▸ **Data block**:
§ §
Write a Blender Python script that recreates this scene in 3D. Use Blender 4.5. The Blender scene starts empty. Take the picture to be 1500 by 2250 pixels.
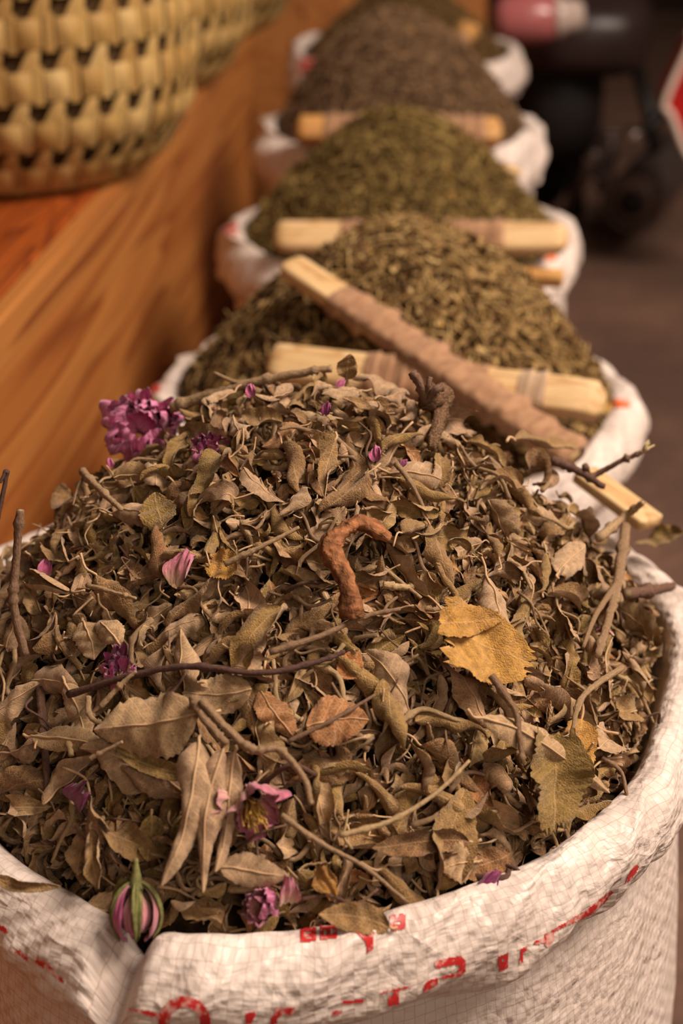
import bpy, math, random
import numpy as np
from mathutils import Vector, Matrix
from mathutils.bvhtree import BVHTree

random.seed(7)
RNG = np.random.default_rng(7)
SC = bpy.context.scene
COL = SC.collection
PI = math.pi

# ------------------------------------------------------------------ camera, light, exposure
PITCH, YAW = math.radians(27.8), math.radians(2.43)
CAM = Vector((0.05, 0.0, 1.03))
cd = bpy.data.cameras.new('camera')
cd.sensor_fit = 'HORIZONTAL'; cd.sensor_width = 24.0; cd.lens = 50.0
cd.clip_start = 0.02; cd.clip_end = 60
cd.dof.use_dof = True; cd.dof.focus_distance = 0.80; cd.dof.aperture_fstop = 4.6
cam = bpy.data.objects.new('camera', cd); COL.objects.link(cam)
cam.location = CAM; cam.rotation_euler = (PI/2 - PITCH, 0, YAW)
SC.camera = cam

world = bpy.data.worlds.new('world'); SC.world = world; world.use_nodes = True
wn = world.node_tree.nodes; bgn = wn['Background']
bgn.inputs[0].default_value = (1.0, 0.70, 0.50, 1); bgn.inputs[1].default_value = 0.08

def area(name, loc, target, size, power, color):
    l = bpy.data.lights.new(name, 'AREA'); l.shape = 'RECTANGLE'; l.size, l.size_y = size
    l.energy = power; l.color = color
    o = bpy.data.objects.new(name, l); COL.objects.link(o); o.location = loc
    o.rotation_euler = (Vector(target) - Vector(loc)).to_track_quat('-Z', 'Y').to_euler()
    return o
# daylight falling into the souk lane from above the street on the right
area('street_daylight', (1.7, 0.9, 2.9), (0.0, 1.0, 0.5), (1.0, 1.5), 146, (1.0, 0.84, 0.70))
# daylight from the open lane behind the photographer
area('lane_daylight', (1.1, -1.5, 2.3), (0.0, 1.0, 0.5), (1.2, 1.0), 17, (1.0, 0.82, 0.66))

SC.view_settings.view_transform = 'Standard'
SC.view_settings.look = 'None'
SC.view_settings.exposure = 0.10
SC.view_settings.gamma = 1.0
SC.view_settings.use_curve_mapping = False

# ------------------------------------------------------------------ picture ray helpers (to find where things stand)
FPX = 3125.0
_f = Vector((-math.sin(YAW)*math.cos(PITCH), math.cos(YAW)*math.cos(PITCH), -math.sin(PITCH)))
_r = Vector((math.cos(YAW), math.sin(YAW), 0)); _u = _r.cross(_f)
def ray(px, py): return (_f + _r*((px-750)/FPX) + _u*((1125-py)/FPX))
def at_z(px, py, z):
    d = ray(px, py); return CAM + d*((z-CAM.z)/d.z)
def at_y(px, py, y):
    d = ray(px, py); return CAM + d*((y-CAM.y)/d.y)

# ------------------------------------------------------------------ mesh helpers
def tag(o, label=None, cat=None, group=None, kind=None):
    if label: o['label'] = label
    if cat: o['category'] = cat
    if group: o['group'] = group
    if kind: o['kind'] = kind
    return o

def new_mesh(name, verts, faces, mat=None, uv=None, attrs=None, smooth=True):
    """verts (n,3); faces list/array; uv per vertex (n,2); attrs {name: per-vertex float}"""
    me = bpy.data.meshes.new(name)
    verts = np.asarray(verts, dtype=np.float32)
    if isinstance(faces, np.ndarray):
        k = faces.shape[1]; nf = len(faces)
        me.vertices.add(len(verts)); me.vertices.foreach_set('co', verts.ravel())
        me.loops.add(nf*k); me.loops.foreach_set('vertex_index', faces.astype(np.int32).ravel())
        me.polygons.add(nf); me.polygons.foreach_set('loop_start', np.arange(0, nf*k, k, dtype=np.int32))
        me.update(calc_edges=True)
    else:
        me.from_pydata(verts.tolist(), [], faces); me.update()
    if uv is not None:
        li = np.empty(len(me.loops), dtype=np.int32); me.loops.foreach_get('vertex_index', li)
        l = me.uv_layers.new(name='UVMap')
        l.data.foreach_set('uv', np.asarray(uv, dtype=np.float32)[li].ravel())
    for k, a in (attrs or {}).items():
        at = me.attributes.new(k, 'FLOAT', 'POINT'); at.data.foreach_set('value', np.asarray(a, dtype=np.float32))
    me.polygons.foreach_set('use_smooth', np.full(len(me.polygons), smooth))
    if mat: me.materials.append(mat)
    me.validate(); me.update()
    return me

def link(name, me, parent=None, mw=None):
    o = bpy.data.objects.new(name, me); COL.objects.link(o)
    if parent: o.parent = parent
    if mw is not None: o.matrix_world = mw if not parent else mw
    return o
def empty(name, loc=(0,0,0)):
    o = bpy.data.objects.new(name, None); COL.objects.link(o); o.location = loc; o.empty_display_size = .02
    return o

def grid_faces(nu, nv, close_u=False, off=0, flip=False):
    """vertices indexed u*nv+v"""
    iu = np.arange(nu if close_u else nu-1); iv = np.arange(nv-1)
    U_, V_ = np.meshgrid(iu, iv, indexing='ij'); U2 = (U_+1) % nu
    f = np.stack([U_*nv+V_, U2*nv+V_, U2*nv+V_+1, U_*nv+V_+1], -1).reshape(-1, 4) + off
    return f[:, ::-1].copy() if flip else f

class Buf:
    def __init__(s): s.v=[]; s.f=[]; s.uv=[]; s.a={}; s.n=0
    def add(s, v, f, uv=None, **at):
        v = np.asarray(v, float); s.v.append(v); s.f.append(np.asarray(f)+s.n)
        s.uv.append(np.zeros((len(v),2)) if uv is None else uv)
        for k in set(list(at)+list(s.a)):
            s.a.setdefault(k, []); 
            while len(s.a[k]) < len(s.v)-1: s.a[k].append(np.zeros(len(s.v[len(s.a[k])])))
            x = at.get(k, 0.0); s.a[k].append(np.full(len(v), x) if np.isscalar(x) else np.asarray(x))
        s.n += len(v)
    def mesh(s, name, mat, smooth=True):
        return new_mesh(name, np.concatenate(s.v), np.concatenate(s.f), mat, np.concatenate(s.uv),
                        {k: np.concatenate(x) for k, x in s.a.items()}, smooth)

def box_arr(lo, hi, bev=0.0):
    x0,y0,z0 = lo; x1,y1,z1 = hi
    v = np.array([[x0,y0,z0],[x1,y0,z0],[x1,y1,z0],[x0,y1,z0],[x0,y0,z1],[x1,y0,z1],[x1,y1,z1],[x0,y1,z1]], float)
    f = np.array([[0,3,2,1],[4,5,6,7],[0,1,5,4],[1,2,6,5],[2,3,7,6],[3,0,4,7]])
    return v, f
def add_bevel(o, w=.003, seg=3):
    m = o.modifiers.new('bevel', 'BEVEL'); m.width = w; m.segments = seg; m.limit_method = 'ANGLE'
    return o

def frames(pts):
    """parallel transport frames along polyline"""
    pts = np.asarray(pts, float); n = len(pts)
    t = np.gradient(pts, axis=0); t /= np.linalg.norm(t, axis=1)[:,None]+1e-12
    a = np.array([0,0,1.]) if abs(t[0][2]) < .9 else np.array([1.,0,0])
    N = np.empty_like(pts); x = a - t[0]*(a@t[0]); N[0] = x/np.linalg.norm(x)
    for i in range(1, n):
        x = N[i-1] - t[i]*(N[i-1]@t[i]); N[i] = x/(np.linalg.norm(x)+1e-12)
    return t, N, np.cross(t, N)
def tube_arr(pts, rad, k=8, ex=1.0, rough=0.0, seed=0, caps=True):
    pts = np.asarray(pts, float); n = len(pts); rad = np.broadcast_to(np.asarray(rad, float), (n,)).copy()
    t, N, B = frames(pts); rg = np.random.default_rng(seed)
    if caps:
        pts = np.vstack([pts[:1], pts, pts[-1:]]); rad = np.concatenate([[rad[0]*.02], rad, [rad[-1]*.02]])
        N = np.vstack([N[:1], N, N[-1:]]); B = np.vstack([B[:1], B, B[-1:]]); n += 2
    a = np.linspace(0, 2*PI, k, endpoint=False)
    rr = rad[:,None]*(1+rough*rg.normal(size=(n,k)))
    v = pts[:,None,:] + rr[...,None]*(np.cos(a)[None,:,None]*N[:,None,:]*ex + np.sin(a)[None,:,None]*B[:,None,:])
    idx = np.arange(n*k).reshape(n,k)
    f = np.stack([idx[:-1], np.roll(idx[:-1],-1,1), np.roll(idx[1:],-1,1), idx[1:]], -1).reshape(-1,4)
    s = np.concatenate([[0], np.cumsum(np.linalg.norm(np.diff(pts,axis=0),axis=1))])
    uv = np.stack([np.repeat(s,k)*100, np.tile(a/(2*PI),n)], -1)
    return v.reshape(-1,3), f, uv
def spline(pts, n):
    pts = np.asarray(pts, float); m = len(pts)
    if m == 2: return pts[0] + (pts[1]-pts[0])*np.linspace(0,1,n)[:,None]
    P = np.vstack([2*pts[0]-pts[1], pts, 2*pts[-1]-pts[-2]]); out = []
    for u in np.linspace(0, m-1-1e-6, n):
        i = int(u); t = u-i; p0,p1,p2,p3 = P[i:i+4]
        out.append(.5*((2*p1)+(-p0+p2)*t+(2*p0-5*p1+4*p2-p3)*t*t+(-p0+3*p1-3*p2+p3)*t**3))
    return np.array(out)

# ------------------------------------------------------------------ materials
def mat(name):
    m = bpy.data.materials.new(name); m.use_nodes = True
    nt = m.node_tree; return m, nt, nt.nodes['Principled BSDF']
def N(nt, typ, **kw):
    n = nt.nodes.new(typ)
    for k, v in kw.items():
        if k.startswith('i_'):
            key = k[2:]; key = int(key) if key.isdigit() else key
            n.inputs[key].default_value = v
        else: setattr(n, k, v)
    return n
def L(nt, a, b): nt.links.new(a, b)
def math_(nt, op, a, b=None, c=None):
    n = nt.nodes.new('ShaderNodeMath'); n.operation = op
    for i, x in enumerate((a, b, c)):
        if x is None: continue
        if isinstance(x, (int, float)): n.inputs[i].default_value = x
        else: nt.links.new(x, n.inputs[i])
    return n.outputs[0]
def mixc(nt, fac, a, b, blend='MIX'):
    n = nt.nodes.new('ShaderNodeMix'); n.data_type = 'RGBA'; n.blend_type = blend
    for i, x in ((0, fac), (6, a), (7, b)):
        if isinstance(x, (int, float)): n.inputs[i].default_value = x
        elif isinstance(x, tuple): n.inputs[i].default_value = (*x[:3], 1)
        else: nt.links.new(x, n.inputs[i])
    return n.outputs[2]
def ramp(nt, fac, stops, interp='LINEAR'):
    n = nt.nodes.new('ShaderNodeValToRGB'); e = n.color_ramp.elements; n.color_ramp.interpolation = interp
    while len(e) < len(stops): e.new(.5)
    for el, (p, c) in zip(e, stops): el.position = p; el.color = (*c, 1)
    nt.links.new(fac, n.inputs[0]); return n.outputs[0]
def bump(nt, h, strength, dist, normal=None):
    n = nt.nodes.new('ShaderNodeBump'); n.inputs['Strength'].default_value = strength; n.inputs['Distance'].default_value = dist
    nt.links.new(h, n.inputs['Height'])
    if normal: nt.links.new(normal, n.inputs['Normal'])
    return n.outputs[0]
def attr(nt, name): return N(nt, 'ShaderNodeAttribute', attribute_name=name).outputs['Fac']
def s2l(r, g, b):
    return tuple(((c/255)/12.92 if c/255 < .04045 else ((c/255+.055)/1.055)**2.4) for c in (r, g, b))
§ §
▸ **What the task requires**:
Give again, word for word, every line from the top of the data above to the line holding "bgn.inputs[0].default_value = (1.0, 0.70, 0.50, 1);", inclusive, with the pictures left out.

▸ **Result of this exercise**:
Write a Blender Python script that recreates this scene in 3D. Use Blender 4.5. The Blender scene starts empty. Take the picture to be 1500 by 2250 pixels.
import bpy, math, random
import numpy as np
from mathutils import Vector, Matrix
from mathutils.bvhtree import BVHTree

random.seed(7)
RNG = np.random.default_rng(7)
SC = bpy.context.scene
COL = SC.collection
PI = math.pi

# ------------------------------------------------------------------ camera, light, exposure
PITCH, YAW = math.radians(27.8), math.radians(2.43)
CAM = Vector((0.05, 0.0, 1.03))
cd = bpy.data.cameras.new('camera')
cd.sensor_fit = 'HORIZONTAL'; cd.sensor_width = 24.0; cd.lens = 50.0
cd.clip_start = 0.02; cd.clip_end = 60
cd.dof.use_dof = True; cd.dof.focus_distance = 0.80; cd.dof.aperture_fstop = 4.6
cam = bpy.data.objects.new('camera', cd); COL.objects.link(cam)
cam.location = CAM; cam.rotation_euler = (PI/2 - PITCH, 0, YAW)
SC.camera = cam

world = bpy.data.worlds.new('world'); SC.world = world; world.use_nodes = True
wn = world.node_tree.nodes; bgn = wn['Background']
bgn.inputs[0].default_value = (1.0, 0.70, 0.50, 1); bgn.inputs[1].default_value = 0.08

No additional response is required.